Hallucination Chains

4 hours ago 2

One of the most common baiting methods on the internet is taking a famous but not too famous film, posting a scene from it, and asking (as if you don’t know the name of the film you just ripped, cut, and posted) if anyone knows where the scene is from. This is how people make money in year of our lord 2025, creating little opportunities for people online to show how smart they are while the poster rakes in the clout.

Scene from king of new york on twitter

The game has changed a bit though because now people in the comments just ask Grok — though with not always great results:

Grok says it's from king of newark 3 (2025)

Even if you don’t know this movie is King of New York and it’s from 1990, you probably know that Christopher Walken does not look like this in 2025.

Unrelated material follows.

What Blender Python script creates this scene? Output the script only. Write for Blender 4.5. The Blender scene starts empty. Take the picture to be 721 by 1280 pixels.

I got curious though about Grok’s mistake. It seemed a weird misread of the title of the film. King of Newark 3 exists, and has (as noted) similar themes but I’m not sure that Newark is known for a robust subway system. Was this a legitimate misread based on a similar subway scene, or (as was more likely) a hallucination produced by trying to justify a movie name misfire?

So I Googled to see if King of Newark 3 (an indie film with such a small following that there is no Rotten Tomatoes page on it) had a subway scene. And the answer I got was not great.

Citing Grok, AI Overview does a very light rewrite of the Grok response. Unfortunately, so did AI Mode:

AI Mode is often better on this stuff, but here fails similarly

I’m not a believer in the whole AI synthetic collapse thing, but I think there’s plenty of examples that while not full collapse can make the internet suck more. This pattern has probably been named by someone else already, but because it’s my day off and I’m feeling lazy I’ll call it “Hallucination Chains”. We should really try to avoid it.